The company is expected to manufacture blades ranging from 120 feet to 220 feet in length at the facility.
 
Beebe and company officials said Little Rock was one of three sites being considered by LM Glasfiber for the production facility. Ault said the Arkansas site was originally not the top pick when the site selection process began earlier this year, but would not say which other sites were being considered.
 
''We put our best foot forward and we told them about the Arkansas people and we told them about the Arkansas work ethic and commitment. We told them about where we wanted to go as a state and as a people,'' Beebe said. ''We told them we wanted them there with us.''
 
To sweeten the deal, the state lured the company with tax breaks and nearly $17 million in incentives. Legislation Beebe signed into law earlier this year exempted an unnamed windmill blade manufacturer from paying income tax through 2033 if it moves to the state by Dec. 31 and hires at least 1,000 employees within its first five years of operation. The measure also requires the company to spend at least $150 million within four years and initially hire at least 500 people within the first two years of opening.
 
Beebe also said the state offered the company $8.9 million from a $50 million ''quick action closing fund'' approved by lawmakers earlier this year to attract new businesses and help existing businesses expand. Beebe also offered the company another $8 million in incentives.
 
Little Rock Mayor Mark Stodola said the city provided the $4.5 million Little Rock Port site to the company.
 
''It's this type of corporate citizenry that's going to place Little Rock as the next great American city in the south,'' Stodola said. ''We weren't in first place to begin with, but we kept pushing and pushing.''
 
Ault said the incentives helped but said the site's location and the area's workforce were bigger factors in the company's move to Arkansas.
 
''Those are ultimately going to contribute to our success or demise in the long term,'' Ault said. ''Incentives are a component with site selection but really a minor component. The thing we can look at is we've got two freeways, we've got dual rail to the port and we've got inland marine ... We really have to have room to move and the ability to bring in people to meet our demand.''
 
LM Glasfiber had $3.54 billion in sales in 2006. The company has eight manufacturing plants and 4,200 employees.
 
In North Dakota, LM Glasfiber has a plant in Grand Forks, where it employs about 700 people.
 
Ault said the company produces about one-third of the windmill blades in the market and operates 10 factories in eight countries.
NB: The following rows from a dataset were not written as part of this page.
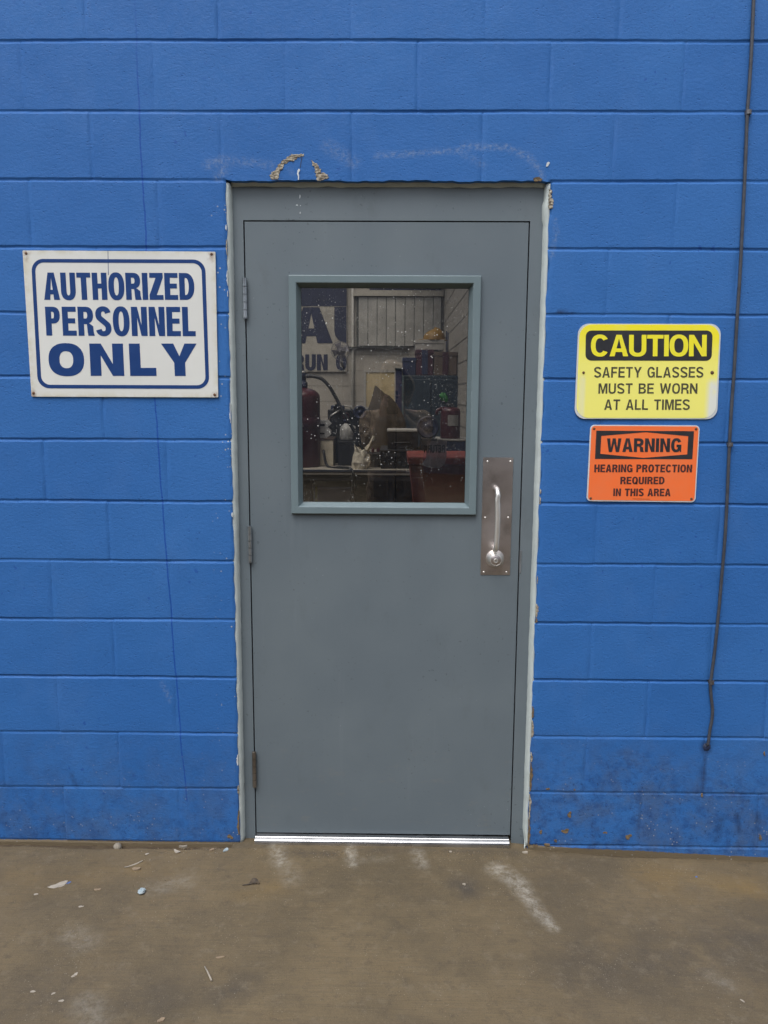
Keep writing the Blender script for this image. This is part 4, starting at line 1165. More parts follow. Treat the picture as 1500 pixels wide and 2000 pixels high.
# painted banner
yb = YB-.03
bx0, bx1, bz0, bz1 = rect_at((470, 548), (677.5, 726), yb)
bn = empty('banner', ((bx0+bx1)/2, yb, bz0), 'pale banner with large navy letters on the far shop wall', 'banner')
MB().box(bx0, bx1, yb, yb+.02, bz0, bz1).build('panel', I['board'], bn)
a = rect_at((470, 520), (677, 598), yb); MB().box(a[0], a[1], yb-.004, yb-.0005, a[2], bz1).build('stripe', I['navy'], bn)
def itext(tl, br, s, k, sh, y, gap=.12, mat='navy', par=None, **kw):
    q = [at(*tl, y), at(br[0], tl[1], y), at(*br, y), at(tl[0], br[1], y)]
    return text(q, s, k, sh, gap, y=y, th=.004, **kw).build('lettering', I[mat], par)
itext((566, 600), (650, 670), 'A', .36, .22, yb-.001, par=bn)
# first half of the next letter, cut by the banner's edge
q = [at(653, 599.5, yb), at(676.5, 599.5, yb), at(676.5, 670.5, yb), at(669, 668, yb), at(661, 664, yb), at(655, 656, yb), at(653, 646, yb)]
prism([(q, [])], yb-.005, yb-.001).build('lettering', I['navy'], bn)
itext((573, 692), (640, 723), 'RUN', .38, .2, yb-.001, .10, par=bn)
itext((656, 692), (677, 723), 'O', .38, .2, yb-.001, par=bn)
# fan in front of the banner
fy = 7.5; cxz = at(665, 685, fy); rad = at(683, 685, fy)[0]-cxz[0]
fn = empty('wall_fan', (cxz[0], YB, cxz[1]), 'round wire cage fan on an arm before the banner', 'fan')
cg = MB()
for k in range(10):
    a = math.pi*k/10
    cg.tube([(cxz[0]+rad*math.cos(a), fy, cxz[1]+rad*math.sin(a)), (cxz[0], fy-.06, cxz[1]), (cxz[0]-rad*math.cos(a), fy, cxz[1]-rad*math.sin(a))], .0022, 5)
for s in (1, .6): cg.tube([(cxz[0]+rad*s*math.cos(t), fy-.06*(1-s), cxz[1]+rad*s*math.sin(t)) for t in np.linspace(0, 6.2832, 33)], .004, 6)
cg.build('cage', I['fan'], fn)
hb = MB(); hb.lathe((cxz[0], fy+.16, cxz[1]), (0, -1, 0), [(.03, 0), (.055, .03), (.055, .14), (.02, .18)], 18); hb.build('motor', I['fan'], fn, True)
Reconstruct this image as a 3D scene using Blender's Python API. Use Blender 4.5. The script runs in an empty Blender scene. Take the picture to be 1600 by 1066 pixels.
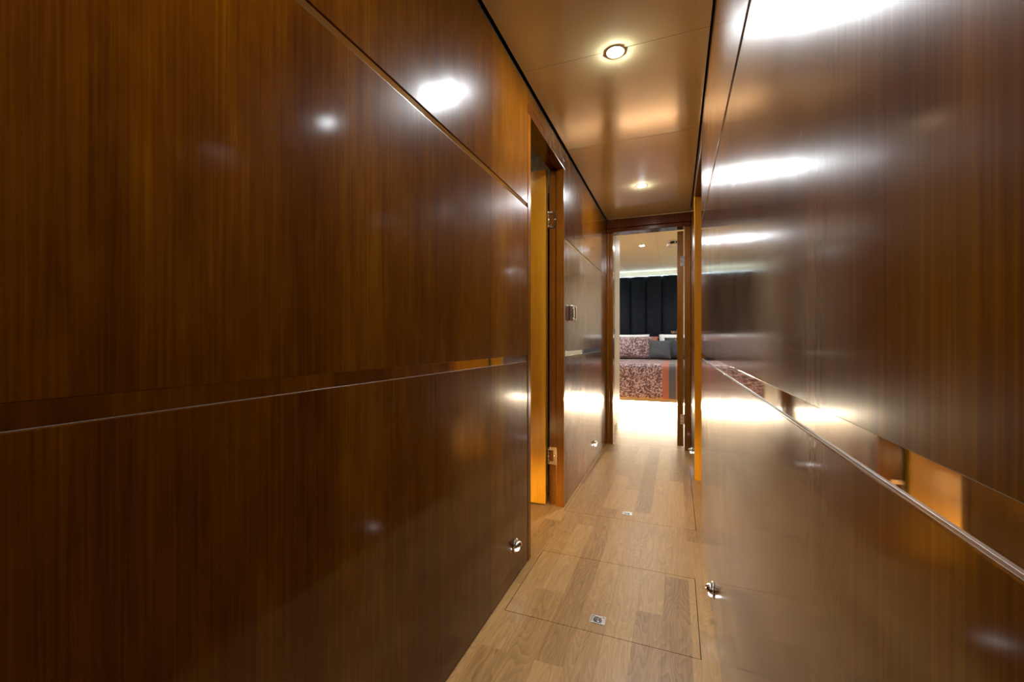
import bpy, bmesh, math, random
from mathutils import Vector, Matrix
random.seed(4)
scn = bpy.context.scene
col = scn.collection
PI = math.pi

# ------------------------------------------------------------------ helpers
def box(bm, x0, x1, y0, y1, z0, z1, mi=0):
    vs = [bm.verts.new(p) for p in ((x0,y0,z0),(x1,y0,z0),(x1,y1,z0),(x0,y1,z0),(x0,y0,z1),(x1,y0,z1),(x1,y1,z1),(x0,y1,z1))]
    for f in ((0,3,2,1),(4,5,6,7),(0,1,5,4),(1,2,6,5),(2,3,7,6),(3,0,4,7)):
        fc = bm.faces.new([vs[i] for i in f]); fc.material_index = mi
    return vs

def lathe(bm, prof, n=32, mat=Matrix(), mi=0, smooth=True):
    """profile of (radius, height) turned about local Z"""
    rings = []
    for r, h in prof:
        if r < 1e-6:
            rings.append([bm.verts.new(mat @ Vector((0,0,h)))])
        else:
            rings.append([bm.verts.new(mat @ Vector((r*math.cos(2*PI*i/n), r*math.sin(2*PI*i/n), h))) for i in range(n)])
    for a, b in zip(rings, rings[1:]):
        for i in range(n):
            j = (i+1) % n
            q = [a[i % len(a)], a[j % len(a)], b[j % len(b)], b[i % len(b)]]
            u = []
            for v in q:
                if v not in u: u.append(v)
            if len(u) > 2:
                f = bm.faces.new(u); f.smooth = smooth; f.material_index = mi

def cyl(bm, p, q, r, n=20, mi=0):
    p, q = Vector(p), Vector(q); d = q-p
    m = Matrix.Translation(p) @ d.to_track_quat('Z','Y').to_matrix().to_4x4()
    h = d.length; e = min(r*.25, h*.25)
    lathe(bm, [(0,0),(r-e,0),(r,e),(r,h-e),(r-e,h),(0,h)], n, m, mi)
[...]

The company's only other U.S. plant, in Grand Forks, N.D., opened in 1999 with about 60 workers and company officials late last year announced plans to increase its work force to more than 700.
 
The company also has a sales office in Chicago.
 
Wednesday's announcement capped a series of site expansions and new projects Beebe has heralded in the months since the state lost a highly publicized fight to attract a Toyota Motor Corp. plant to east Arkansas. Earlier this year, Toyota announced it would build a $1.3 billion plant near Tupelo, Miss. rather than in Marion.
 
Last month, Welspun Group Inc. of India announced it would build a $100 million pipe plant at the port. That plant will supply pipe for offshore oil drilling. Also last month, corporate jet maker Dassault Falcon announced a $20 million expansion of its Little Rock operations.